EXERCISE REQUIREMENTS –
The line containing "were 1440x1799 pixels." and every line after it, through the last, are to be extracted exactly; no other lines belong in the answer.

RECORDS FOR THIS EXERCISE –

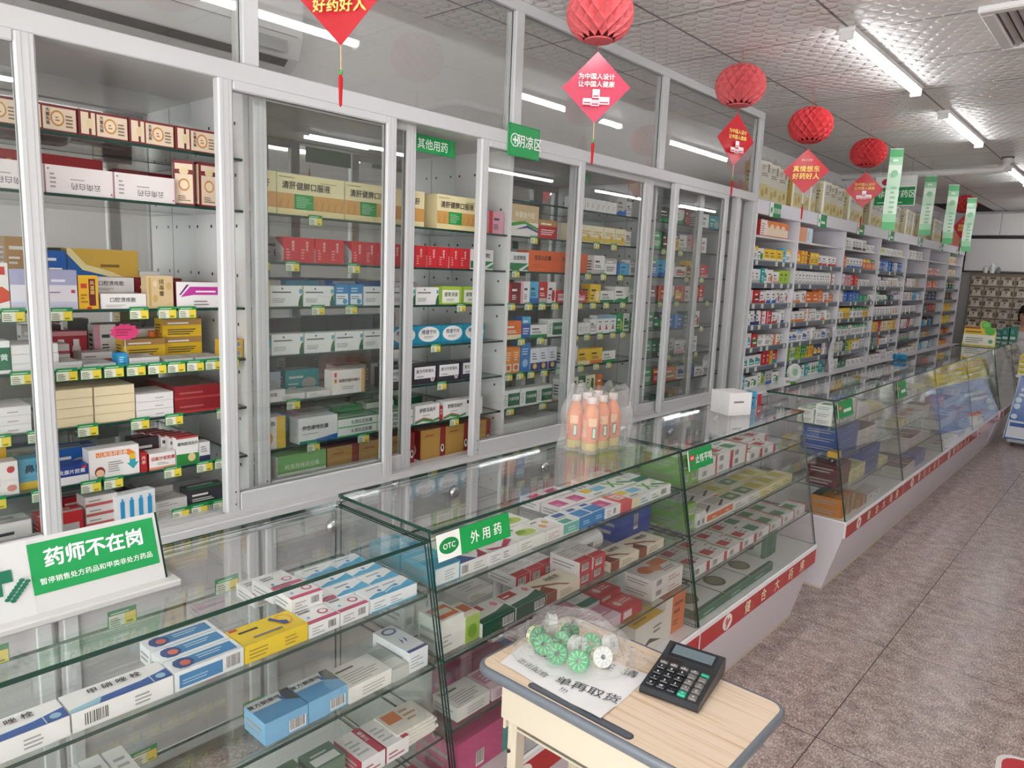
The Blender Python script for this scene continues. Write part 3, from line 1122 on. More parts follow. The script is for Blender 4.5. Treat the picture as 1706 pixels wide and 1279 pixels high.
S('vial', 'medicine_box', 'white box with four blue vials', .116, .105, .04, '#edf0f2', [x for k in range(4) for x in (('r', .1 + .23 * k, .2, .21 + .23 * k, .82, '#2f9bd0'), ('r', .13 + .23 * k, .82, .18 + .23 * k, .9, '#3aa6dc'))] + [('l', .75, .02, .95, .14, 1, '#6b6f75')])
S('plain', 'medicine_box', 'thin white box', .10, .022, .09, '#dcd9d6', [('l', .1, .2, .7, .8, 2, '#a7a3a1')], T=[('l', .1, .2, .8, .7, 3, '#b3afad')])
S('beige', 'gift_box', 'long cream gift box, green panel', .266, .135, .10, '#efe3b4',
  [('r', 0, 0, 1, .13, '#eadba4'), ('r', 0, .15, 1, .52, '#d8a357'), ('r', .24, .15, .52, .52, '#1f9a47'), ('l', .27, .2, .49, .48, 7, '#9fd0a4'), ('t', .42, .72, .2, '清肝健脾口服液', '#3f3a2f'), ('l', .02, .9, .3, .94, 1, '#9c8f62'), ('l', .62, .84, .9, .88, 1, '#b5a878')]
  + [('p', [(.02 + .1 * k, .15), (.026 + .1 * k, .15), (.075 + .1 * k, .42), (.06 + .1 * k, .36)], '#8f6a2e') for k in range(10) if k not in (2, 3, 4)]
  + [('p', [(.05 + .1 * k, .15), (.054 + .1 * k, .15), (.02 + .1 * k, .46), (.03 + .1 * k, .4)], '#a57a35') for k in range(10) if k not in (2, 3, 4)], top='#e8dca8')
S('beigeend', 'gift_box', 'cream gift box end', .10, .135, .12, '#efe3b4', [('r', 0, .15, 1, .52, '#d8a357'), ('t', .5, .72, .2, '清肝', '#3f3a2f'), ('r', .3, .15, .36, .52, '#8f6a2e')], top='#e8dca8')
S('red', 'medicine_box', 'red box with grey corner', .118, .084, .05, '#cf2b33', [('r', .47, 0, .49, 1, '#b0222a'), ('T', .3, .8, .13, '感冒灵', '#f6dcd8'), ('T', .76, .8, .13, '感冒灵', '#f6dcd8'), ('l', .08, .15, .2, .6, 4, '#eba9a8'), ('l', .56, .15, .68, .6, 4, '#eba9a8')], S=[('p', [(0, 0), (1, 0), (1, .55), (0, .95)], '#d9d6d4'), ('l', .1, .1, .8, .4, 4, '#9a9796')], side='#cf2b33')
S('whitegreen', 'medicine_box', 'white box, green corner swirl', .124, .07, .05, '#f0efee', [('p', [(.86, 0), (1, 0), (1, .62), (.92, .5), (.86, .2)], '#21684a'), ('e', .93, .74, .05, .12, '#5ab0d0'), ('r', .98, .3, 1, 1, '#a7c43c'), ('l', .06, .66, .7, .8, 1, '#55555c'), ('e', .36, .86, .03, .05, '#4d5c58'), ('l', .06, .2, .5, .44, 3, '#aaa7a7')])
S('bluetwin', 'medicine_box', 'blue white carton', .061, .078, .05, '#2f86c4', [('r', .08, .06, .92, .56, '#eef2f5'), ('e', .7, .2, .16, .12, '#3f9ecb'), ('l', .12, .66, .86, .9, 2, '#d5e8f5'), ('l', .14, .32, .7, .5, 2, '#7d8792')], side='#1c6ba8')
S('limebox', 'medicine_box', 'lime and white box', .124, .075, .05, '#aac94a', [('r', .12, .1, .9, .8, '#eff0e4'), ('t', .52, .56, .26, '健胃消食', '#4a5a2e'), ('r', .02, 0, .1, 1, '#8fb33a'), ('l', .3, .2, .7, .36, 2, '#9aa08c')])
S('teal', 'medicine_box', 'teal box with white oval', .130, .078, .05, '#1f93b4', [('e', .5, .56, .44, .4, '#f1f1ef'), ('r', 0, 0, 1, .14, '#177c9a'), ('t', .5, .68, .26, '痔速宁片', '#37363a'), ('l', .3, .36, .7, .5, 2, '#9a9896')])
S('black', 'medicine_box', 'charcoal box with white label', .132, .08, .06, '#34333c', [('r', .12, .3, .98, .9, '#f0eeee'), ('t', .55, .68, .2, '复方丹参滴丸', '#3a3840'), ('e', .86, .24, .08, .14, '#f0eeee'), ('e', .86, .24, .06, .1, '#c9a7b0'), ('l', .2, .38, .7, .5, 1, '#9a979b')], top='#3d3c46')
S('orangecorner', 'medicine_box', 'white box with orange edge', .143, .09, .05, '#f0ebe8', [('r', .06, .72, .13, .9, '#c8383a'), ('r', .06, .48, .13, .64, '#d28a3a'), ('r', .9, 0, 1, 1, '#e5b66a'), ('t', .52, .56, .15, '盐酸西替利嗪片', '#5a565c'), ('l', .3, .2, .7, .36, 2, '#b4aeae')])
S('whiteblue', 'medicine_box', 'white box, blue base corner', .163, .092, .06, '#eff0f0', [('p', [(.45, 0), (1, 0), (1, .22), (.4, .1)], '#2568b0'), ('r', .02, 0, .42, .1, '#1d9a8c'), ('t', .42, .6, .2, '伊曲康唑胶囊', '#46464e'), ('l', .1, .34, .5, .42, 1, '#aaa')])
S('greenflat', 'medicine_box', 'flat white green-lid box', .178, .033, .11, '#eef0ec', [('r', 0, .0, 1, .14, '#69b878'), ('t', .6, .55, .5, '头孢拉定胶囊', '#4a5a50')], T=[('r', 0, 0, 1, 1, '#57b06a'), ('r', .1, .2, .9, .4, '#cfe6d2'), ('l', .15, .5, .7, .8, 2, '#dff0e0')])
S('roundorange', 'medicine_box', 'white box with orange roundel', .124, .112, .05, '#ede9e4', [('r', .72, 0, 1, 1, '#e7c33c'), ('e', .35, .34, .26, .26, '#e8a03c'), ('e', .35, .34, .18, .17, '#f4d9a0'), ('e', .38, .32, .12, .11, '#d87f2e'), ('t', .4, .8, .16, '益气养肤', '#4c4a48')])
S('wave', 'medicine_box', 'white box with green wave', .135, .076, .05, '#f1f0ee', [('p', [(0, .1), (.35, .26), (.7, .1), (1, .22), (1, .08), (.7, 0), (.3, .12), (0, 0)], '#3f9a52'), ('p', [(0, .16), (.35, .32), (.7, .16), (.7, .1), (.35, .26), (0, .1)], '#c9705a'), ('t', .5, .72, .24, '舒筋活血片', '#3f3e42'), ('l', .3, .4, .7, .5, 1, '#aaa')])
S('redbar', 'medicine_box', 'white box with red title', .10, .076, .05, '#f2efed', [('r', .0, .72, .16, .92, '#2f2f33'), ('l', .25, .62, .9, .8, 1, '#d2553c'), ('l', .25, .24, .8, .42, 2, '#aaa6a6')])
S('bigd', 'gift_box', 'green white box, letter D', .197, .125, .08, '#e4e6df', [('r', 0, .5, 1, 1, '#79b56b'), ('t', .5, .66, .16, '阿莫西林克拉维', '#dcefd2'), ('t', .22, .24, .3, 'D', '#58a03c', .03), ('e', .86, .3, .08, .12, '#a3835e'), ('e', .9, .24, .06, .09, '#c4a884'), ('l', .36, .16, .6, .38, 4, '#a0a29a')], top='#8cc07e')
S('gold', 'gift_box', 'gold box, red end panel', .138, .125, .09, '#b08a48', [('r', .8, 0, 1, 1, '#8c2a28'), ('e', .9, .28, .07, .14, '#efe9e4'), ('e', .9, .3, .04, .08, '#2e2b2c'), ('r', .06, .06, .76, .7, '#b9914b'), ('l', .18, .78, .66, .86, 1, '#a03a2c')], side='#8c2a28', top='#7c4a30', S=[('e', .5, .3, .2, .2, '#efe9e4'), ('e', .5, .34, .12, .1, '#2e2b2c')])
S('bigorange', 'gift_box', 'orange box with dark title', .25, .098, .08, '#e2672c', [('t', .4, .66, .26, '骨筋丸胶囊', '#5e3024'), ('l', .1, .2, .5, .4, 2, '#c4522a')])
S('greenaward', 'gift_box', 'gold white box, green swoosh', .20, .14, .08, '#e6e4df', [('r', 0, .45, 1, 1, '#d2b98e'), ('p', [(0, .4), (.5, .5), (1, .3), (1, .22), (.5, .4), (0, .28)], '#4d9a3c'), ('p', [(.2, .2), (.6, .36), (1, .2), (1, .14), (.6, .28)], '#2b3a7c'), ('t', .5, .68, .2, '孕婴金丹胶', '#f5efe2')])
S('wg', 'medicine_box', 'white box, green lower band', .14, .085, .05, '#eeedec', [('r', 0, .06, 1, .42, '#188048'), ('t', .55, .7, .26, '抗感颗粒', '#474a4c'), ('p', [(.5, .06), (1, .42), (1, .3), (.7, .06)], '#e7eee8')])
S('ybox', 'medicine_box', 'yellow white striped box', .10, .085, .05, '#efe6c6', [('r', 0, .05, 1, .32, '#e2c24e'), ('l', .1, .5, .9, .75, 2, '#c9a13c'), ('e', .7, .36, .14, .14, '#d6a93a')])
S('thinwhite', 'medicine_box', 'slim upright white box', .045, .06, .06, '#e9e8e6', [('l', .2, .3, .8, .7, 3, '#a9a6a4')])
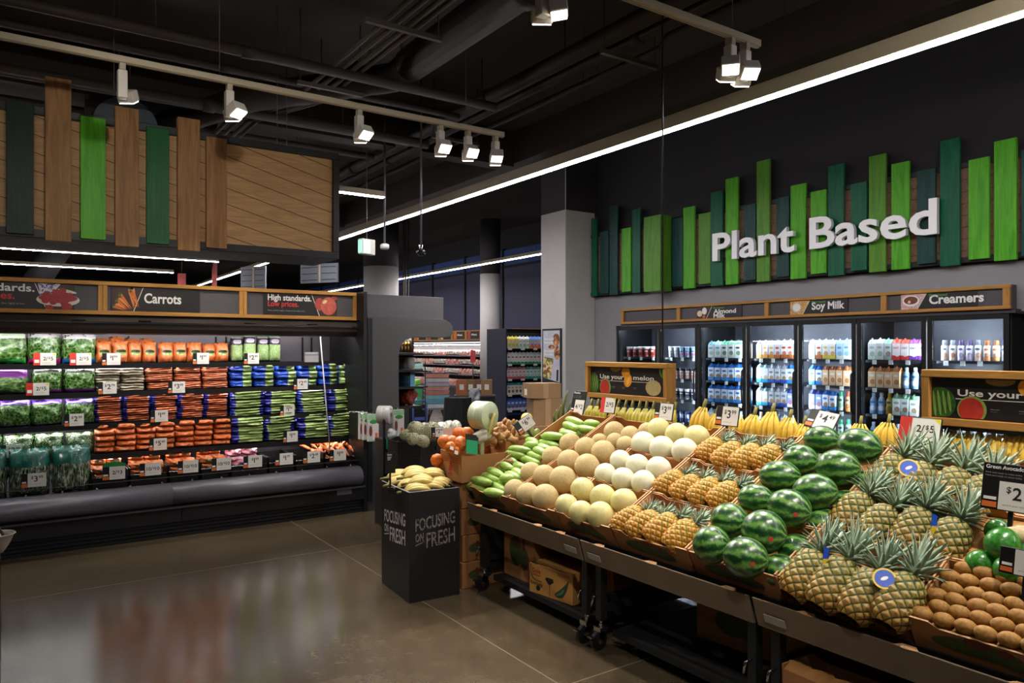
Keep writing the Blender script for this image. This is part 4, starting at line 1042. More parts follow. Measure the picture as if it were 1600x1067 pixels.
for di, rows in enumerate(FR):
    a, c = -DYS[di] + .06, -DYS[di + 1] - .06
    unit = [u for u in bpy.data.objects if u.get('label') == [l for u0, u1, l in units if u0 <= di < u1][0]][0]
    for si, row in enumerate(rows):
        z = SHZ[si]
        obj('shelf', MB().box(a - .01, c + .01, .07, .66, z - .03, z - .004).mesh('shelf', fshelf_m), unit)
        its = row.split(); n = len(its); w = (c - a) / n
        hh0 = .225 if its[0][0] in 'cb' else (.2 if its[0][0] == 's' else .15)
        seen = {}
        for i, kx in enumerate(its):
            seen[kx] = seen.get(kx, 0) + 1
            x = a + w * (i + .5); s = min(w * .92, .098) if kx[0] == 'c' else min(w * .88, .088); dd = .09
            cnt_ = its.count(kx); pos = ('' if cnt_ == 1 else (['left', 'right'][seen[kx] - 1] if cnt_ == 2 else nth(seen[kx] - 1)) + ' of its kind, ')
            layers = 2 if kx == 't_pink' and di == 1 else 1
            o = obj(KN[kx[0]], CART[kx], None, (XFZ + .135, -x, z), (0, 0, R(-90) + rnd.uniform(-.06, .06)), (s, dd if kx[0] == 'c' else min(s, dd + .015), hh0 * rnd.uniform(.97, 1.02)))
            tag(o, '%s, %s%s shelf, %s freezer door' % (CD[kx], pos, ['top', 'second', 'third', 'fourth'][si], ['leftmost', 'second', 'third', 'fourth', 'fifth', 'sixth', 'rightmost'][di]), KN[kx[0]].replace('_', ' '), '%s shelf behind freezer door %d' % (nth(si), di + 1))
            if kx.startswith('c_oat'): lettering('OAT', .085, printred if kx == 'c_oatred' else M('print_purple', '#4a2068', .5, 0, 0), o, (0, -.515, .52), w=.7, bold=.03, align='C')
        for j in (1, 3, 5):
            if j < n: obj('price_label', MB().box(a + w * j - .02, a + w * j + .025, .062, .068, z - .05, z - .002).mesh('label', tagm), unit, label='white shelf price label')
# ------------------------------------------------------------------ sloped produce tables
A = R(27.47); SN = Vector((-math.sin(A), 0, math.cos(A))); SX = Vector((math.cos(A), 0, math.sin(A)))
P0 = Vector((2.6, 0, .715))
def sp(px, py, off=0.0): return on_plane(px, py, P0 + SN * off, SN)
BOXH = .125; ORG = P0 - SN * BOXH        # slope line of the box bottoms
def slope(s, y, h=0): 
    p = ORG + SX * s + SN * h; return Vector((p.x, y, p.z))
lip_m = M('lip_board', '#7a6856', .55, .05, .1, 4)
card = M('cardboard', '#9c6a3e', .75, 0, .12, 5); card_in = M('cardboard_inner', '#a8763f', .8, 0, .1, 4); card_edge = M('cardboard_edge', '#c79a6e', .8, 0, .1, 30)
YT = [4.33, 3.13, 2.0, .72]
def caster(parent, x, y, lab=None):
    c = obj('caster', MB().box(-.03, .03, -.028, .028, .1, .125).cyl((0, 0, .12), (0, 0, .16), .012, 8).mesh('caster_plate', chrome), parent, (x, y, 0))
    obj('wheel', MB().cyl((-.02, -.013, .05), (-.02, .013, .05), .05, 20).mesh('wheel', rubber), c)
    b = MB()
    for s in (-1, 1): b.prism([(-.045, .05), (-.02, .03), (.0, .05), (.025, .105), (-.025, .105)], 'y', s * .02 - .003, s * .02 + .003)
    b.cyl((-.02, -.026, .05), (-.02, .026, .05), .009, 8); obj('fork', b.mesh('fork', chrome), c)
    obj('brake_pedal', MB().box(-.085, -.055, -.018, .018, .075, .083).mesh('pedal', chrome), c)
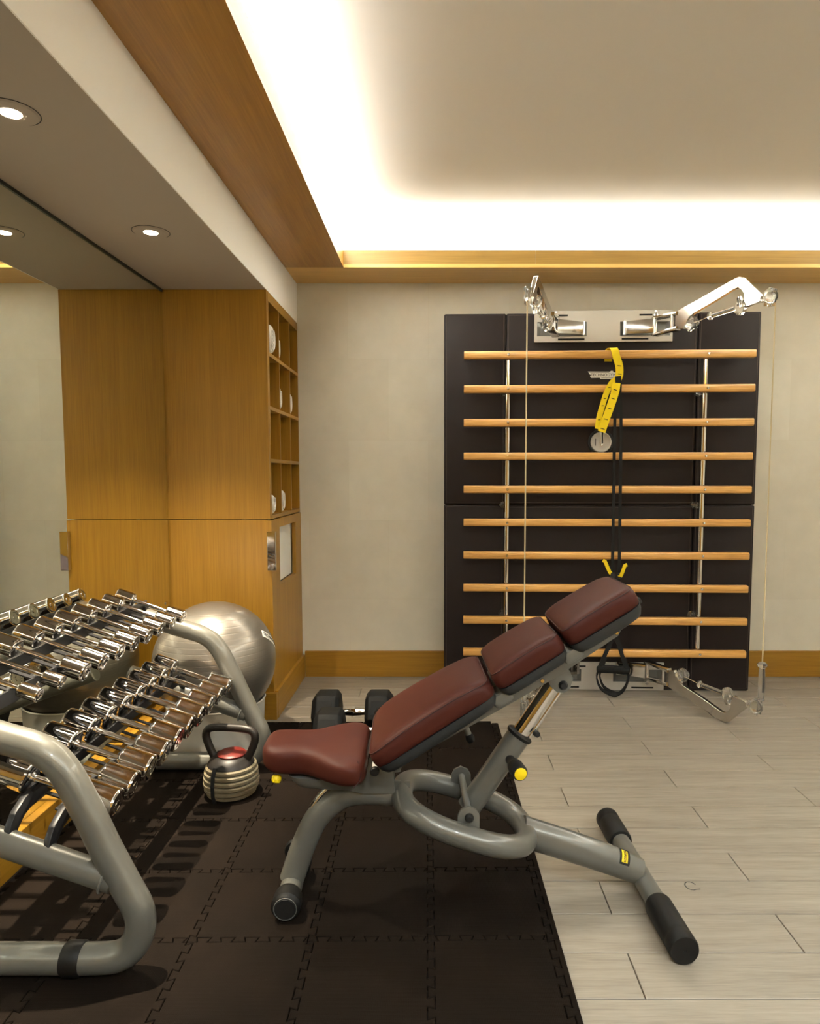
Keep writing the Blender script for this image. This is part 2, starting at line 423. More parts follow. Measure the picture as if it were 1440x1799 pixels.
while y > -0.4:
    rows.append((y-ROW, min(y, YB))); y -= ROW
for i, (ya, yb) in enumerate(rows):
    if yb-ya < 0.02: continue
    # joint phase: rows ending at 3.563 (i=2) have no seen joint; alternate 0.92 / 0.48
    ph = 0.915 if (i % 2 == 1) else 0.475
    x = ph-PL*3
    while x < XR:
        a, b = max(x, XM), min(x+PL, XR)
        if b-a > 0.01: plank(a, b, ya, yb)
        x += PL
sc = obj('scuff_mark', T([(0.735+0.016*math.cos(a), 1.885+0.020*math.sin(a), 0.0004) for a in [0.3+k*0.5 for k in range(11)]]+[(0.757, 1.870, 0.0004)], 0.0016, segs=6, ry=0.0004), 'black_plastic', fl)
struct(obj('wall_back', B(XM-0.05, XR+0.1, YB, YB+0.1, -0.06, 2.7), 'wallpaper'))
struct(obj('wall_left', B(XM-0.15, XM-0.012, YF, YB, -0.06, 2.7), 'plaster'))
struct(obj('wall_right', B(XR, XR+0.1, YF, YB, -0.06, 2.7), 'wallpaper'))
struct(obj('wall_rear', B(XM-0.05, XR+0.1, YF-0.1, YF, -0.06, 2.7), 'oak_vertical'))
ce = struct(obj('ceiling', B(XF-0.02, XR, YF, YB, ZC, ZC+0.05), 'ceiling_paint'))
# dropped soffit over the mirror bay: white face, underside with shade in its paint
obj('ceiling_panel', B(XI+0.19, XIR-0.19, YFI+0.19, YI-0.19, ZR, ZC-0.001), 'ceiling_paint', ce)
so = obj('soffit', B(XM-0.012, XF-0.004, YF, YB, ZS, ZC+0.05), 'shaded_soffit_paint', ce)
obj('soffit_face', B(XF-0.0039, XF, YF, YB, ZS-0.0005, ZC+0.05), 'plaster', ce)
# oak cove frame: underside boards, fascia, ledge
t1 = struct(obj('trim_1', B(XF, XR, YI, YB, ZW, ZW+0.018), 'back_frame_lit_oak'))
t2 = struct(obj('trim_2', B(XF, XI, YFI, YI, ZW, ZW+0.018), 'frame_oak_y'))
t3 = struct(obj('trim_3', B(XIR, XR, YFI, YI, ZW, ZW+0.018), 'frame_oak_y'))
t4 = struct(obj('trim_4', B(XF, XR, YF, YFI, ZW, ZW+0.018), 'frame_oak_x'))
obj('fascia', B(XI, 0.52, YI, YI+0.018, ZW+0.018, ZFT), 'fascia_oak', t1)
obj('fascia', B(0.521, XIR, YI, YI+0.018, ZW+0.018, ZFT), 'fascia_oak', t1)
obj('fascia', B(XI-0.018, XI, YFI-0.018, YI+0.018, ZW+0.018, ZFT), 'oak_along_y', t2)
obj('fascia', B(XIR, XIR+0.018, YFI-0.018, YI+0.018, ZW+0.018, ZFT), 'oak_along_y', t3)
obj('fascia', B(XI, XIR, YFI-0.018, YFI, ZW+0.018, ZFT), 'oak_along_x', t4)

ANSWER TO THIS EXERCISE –
Keep writing the Blender script for this image. This is part 2, starting at line 423. More parts follow. Measure the picture as if it were 1440x1799 pixels.
while y > -0.4:
    rows.append((y-ROW, min(y, YB))); y -= ROW
for i, (ya, yb) in enumerate(rows):
    if yb-ya < 0.02: continue
    # joint phase: rows ending at 3.563 (i=2) have no seen joint; alternate 0.92 / 0.48
    ph = 0.915 if (i % 2 == 1) else 0.475
    x = ph-PL*3
    while x < XR:
        a, b = max(x, XM), min(x+PL, XR)
        if b-a > 0.01: plank(a, b, ya, yb)
        x += PL
sc = obj('scuff_mark', T([(0.735+0.016*math.cos(a), 1.885+0.020*math.sin(a), 0.0004) for a in [0.3+k*0.5 for k in range(11)]]+[(0.757, 1.870, 0.0004)], 0.0016, segs=6, ry=0.0004), 'black_plastic', fl)
struct(obj('wall_back', B(XM-0.05, XR+0.1, YB, YB+0.1, -0.06, 2.7), 'wallpaper'))
struct(obj('wall_left', B(XM-0.15, XM-0.012, YF, YB, -0.06, 2.7), 'plaster'))
struct(obj('wall_right', B(XR, XR+0.1, YF, YB, -0.06, 2.7), 'wallpaper'))
struct(obj('wall_rear', B(XM-0.05, XR+0.1, YF-0.1, YF, -0.06, 2.7), 'oak_vertical'))
ce = struct(obj('ceiling', B(XF-0.02, XR, YF, YB, ZC, ZC+0.05), 'ceiling_paint'))
# dropped soffit over the mirror bay: white face, underside with shade in its paint
obj('ceiling_panel', B(XI+0.19, XIR-0.19, YFI+0.19, YI-0.19, ZR, ZC-0.001), 'ceiling_paint', ce)
so = obj('soffit', B(XM-0.012, XF-0.004, YF, YB, ZS, ZC+0.05), 'shaded_soffit_paint', ce)
obj('soffit_face', B(XF-0.0039, XF, YF, YB, ZS-0.0005, ZC+0.05), 'plaster', ce)
# oak cove frame: underside boards, fascia, ledge
t1 = struct(obj('trim_1', B(XF, XR, YI, YB, ZW, ZW+0.018), 'back_frame_lit_oak'))
t2 = struct(obj('trim_2', B(XF, XI, YFI, YI, ZW, ZW+0.018), 'frame_oak_y'))
t3 = struct(obj('trim_3', B(XIR, XR, YFI, YI, ZW, ZW+0.018), 'frame_oak_y'))
t4 = struct(obj('trim_4', B(XF, XR, YF, YFI, ZW, ZW+0.018), 'frame_oak_x'))
obj('fascia', B(XI, 0.52, YI, YI+0.018, ZW+0.018, ZFT), 'fascia_oak', t1)
obj('fascia', B(0.521, XIR, YI, YI+0.018, ZW+0.018, ZFT), 'fascia_oak', t1)
obj('fascia', B(XI-0.018, XI, YFI-0.018, YI+0.018, ZW+0.018, ZFT), 'oak_along_y', t2)
obj('fascia', B(XIR, XIR+0.018, YFI-0.018, YI+0.018, ZW+0.018, ZFT), 'oak_along_y', t3)
obj('fascia', B(XI, XIR, YFI-0.018, YFI, ZW+0.018, ZFT), 'oak_along_x', t4)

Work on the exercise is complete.